Since 2003, the Research Council has annually presented the Research Council of Finland Awards to promising affiliated researchers. This prestigious recognition will be awarded to up-and-coming researchers who have demonstrated exceptional scientific boldness, creativity, or open-mindedness in their work or have significantly promoted scientific research, increased the public’s interest in science, contributed to public debate in society, or otherwise promoted the significance, utilisation, and impact of research in society.

The 2024 Research Council of Finland Awards were presented at the Research Council’s Science Forum event on 20 May 2025. One of the recipients was Academy Research Fellow Olle Järv, who works at the Digital Geography Lab in the University of Helsinki’s Faculty of Science and is already making eye-opening contributions to the field of human geography.

Carving the path

Olle’s main research interests lie in human mobility, using it as a tool to understand how a dynamic and networked society functions, the structural changes that occur in it, and how those changes set in motion different processes in local, regional, national, or even continental level.

“The Research Council of Finland Award was quite unexpected, but a very positive surprise”, Olle says humbly. “This is of course a significant recognition for my research, in which I emphasise the importance of examining human mobilities in understanding society.”

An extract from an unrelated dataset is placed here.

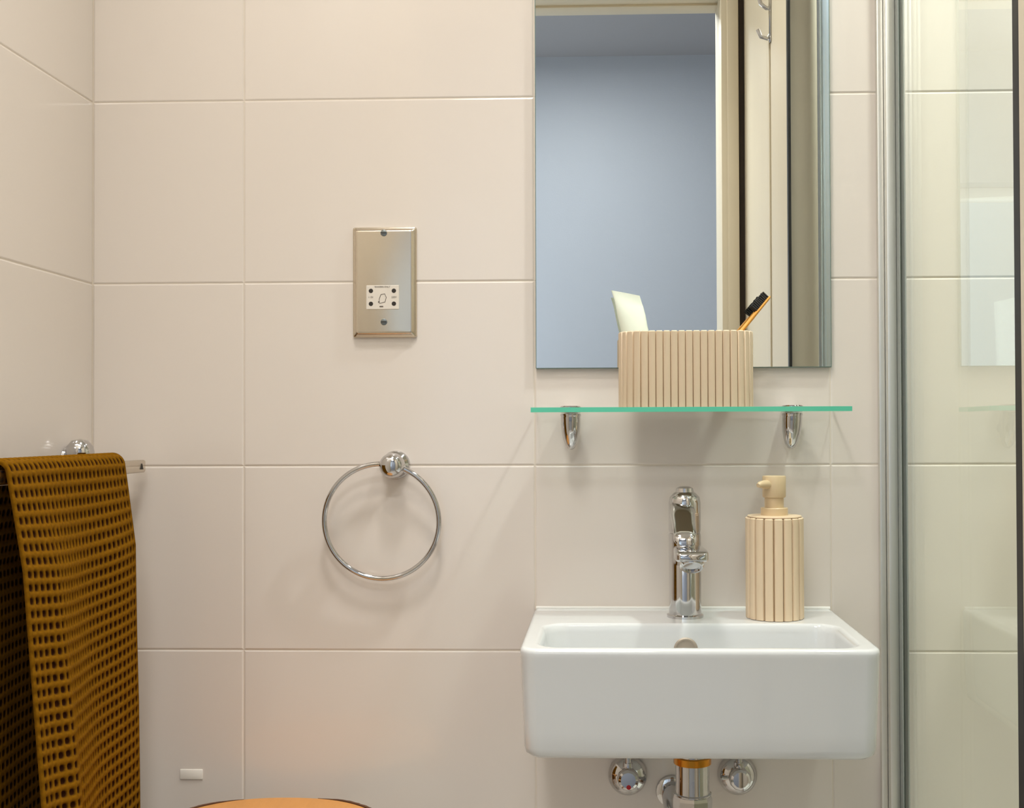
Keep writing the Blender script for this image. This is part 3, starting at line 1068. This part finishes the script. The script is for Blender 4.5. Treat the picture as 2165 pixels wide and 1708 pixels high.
bark(math.radians(20), math.radians(76), 30)
bark(math.radians(112), math.radians(165), 28)
bark(math.radians(185), math.radians(360), 60)
obj('bark_rim', bm, M['bark'], st, False)
for a in (math.radians(90), math.radians(210), math.radians(330)):
    bm = bmesh.new()
    p0 = Vector((scx_ + .085 * math.cos(a), scy_ + .085 * math.sin(a), sz - .034))
    p1 = Vector((scx_ + .135 * math.cos(a), scy_ + .135 * math.sin(a), 0.0))
    tube(bm, [p0, p0.lerp(p1, .5), p1], 0.015, 14, radii=[0.018, 0.015, 0.011])
    obj('leg', bm, M['wood'], st)

# ------------------------------------------------------------------ shower enclosure
GX = 0.3935
se = thing('shower_enclosure', 'glass shower enclosure with satin aluminium profiles right of the basin', 'shower', (GX, -0.26, 0.0))
PZ0, PZ1 = 0.10, 1.98
bm = bmesh.new()
box(bm, 0.3670, 0.3755, -0.010, -0.0002, PZ0, PZ1, 0.002)
box(bm, 0.3755, 0.3885, -0.022, -0.0002, PZ0, PZ1, 0.002)
box(bm, 0.3985, 0.4040, -0.012, -0.0002, PZ0, PZ1, 0.001)
obj('wall_profile', bm, M['satin'], se, True, 30)
bm = bmesh.new()
box(bm, 0.3885, 0.3902, -0.034, -0.0002, PZ0, PZ1, 0.0005, 1)
box(bm, 0.3968, 0.3985, -0.030, -0.0002, PZ0, PZ1, 0.0005, 1)
obj('glazing_seal', bm, M['seal_grey'], se, True, 30)
obj('side_pane', bx(GX - .003, GX + .003, -0.515, -0.004, PZ0 + .01, PZ1), M['pane_glass'], se, False)
obj('corner_post', bx(0.3920, 0.4200, -0.545, -0.5150, PZ0, PZ1, 0.002), M['satin_hall_tint'], se, True, 30)
obj('front_pane', bx(0.4205, 1.085, -0.533, -0.527, PZ0 + .01, PZ1), M['pane_glass'], se, False)
obj('front_wall_profile', bx(1.085, XR - .0002, -0.545, -0.515, PZ0, PZ1, 0.002), M['satin'], se, True, 30)
bm = bmesh.new()
box(bm, 0.384, XR - .0002, -0.550, -0.0002, 0.0001, 0.085, 0.008, 3)
obj('shower_tray', bm, M['acrylic'], se)

# ------------------------------------------------------------------ lamps
cl = thing('ceiling_lamp', 'round white flush ceiling lamp in front of the mirror', 'lamp', (LAMP[0], LAMP[1], CEIL_Z))
bm = bmesh.new()
lathe(bm, [(0.135, 0.0), (0.135, -0.03), (0.128, -0.038), (0.118, -0.038), (0.118, -0.02)], T((LAMP[0], LAMP[1], CEIL_Z)), 48)
obj('housing', bm, M['acrylic'], cl)
bm = bmesh.new()
lathe(bm, [(0.117, -0.030), (0.117, -0.038), (0.108, -0.043), (0.0, -0.0435)], T((LAMP[0], LAMP[1], CEIL_Z)), 48)
obj('diffuser', bm, M['lamp_glow'], cl)
pl = thing('fill_panel', 'long added fill panel on the ceiling near the doorway', 'lamp', (PANEL[0], PANEL[1], CEIL_Z))  # fixture for the added ceiling fill
bm = bmesh.new()
box(bm, PANEL[0] - .30, PANEL[0] + .30, PANEL[1] - .10, PANEL[1] + .10, CEIL_Z - .022, CEIL_Z, 0.003)
obj('housing', bm, M['acrylic'], pl)
obj('diffuser', bx(PANEL[0] - .28, PANEL[0] + .28, PANEL[1] - .08, PANEL[1] + .08, CEIL_Z - .0255, CEIL_Z - .021), M['lamp_glow'], pl, False)
hl = thing('hall_fill_lamp', 'round added fill lamp on the hall ceiling behind the doorway', 'lamp', (-0.12, -1.60, HZ))  # fixture for the added hall fill
bm = bmesh.new()
lathe(bm, [(0.240, 0.0), (0.240, -0.022), (0.232, -0.028), (0.224, -0.028), (0.224, -0.012)], T((-0.12, -1.60, HZ)), 48)
obj('housing', bm, M['acrylic'], hl)
bm = bmesh.new()
lathe(bm, [(0.223, -0.020), (0.223, -0.028), (0.215, -0.031), (0.0, -0.0315)], T((-0.12, -1.60, HZ)), 48)
obj('diffuser', bm, M['lamp_glow'], hl)
dl = thing('shower_fill_lamp', 'small added fill downlight in the ceiling over the shower', 'lamp', (0.60, -0.30, CEIL_Z))  # fixture for the added shower fill
bm = bmesh.new()
lathe(bm, [(0.055, 0.0), (0.055, -0.004), (0.046, -0.007), (0.046, 0.0)], T((0.60, -0.30, CEIL_Z)), 40)
obj('bezel', bm, M['chrome'], dl)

To conduct his research, he uses big data from mobile phones and social media. As Olle himself often journeyed between two countries, Finland and Estonia, he started to think mobility in a new light. While there were plenty of information on how people move from one country to another, or – thanks to tourism statistics – where they go to travel, there were ne detailed data on how people’s movement formed cross-border patterns and social phenomena.

“I am constantly fascinated by how people’s everyday activities and movements create regional diversity and inequality, and how people experience, for example, segregation in everyday life”, Olle describes his research interests.

Olle plans to continue his work on human mobility, as there are still plenty of work to do in studying different functional boundary areas from the perspective of human interactions. This work will be fueled by his fascination on such themes as cross-border interaction and integration perspective of local communities, and enthusiasm on examining border areas on a global level.  

”I feel that this recognition highlights the more broader role by geographers in producing new knowledge for examining and understanding a dynamic and networked society.”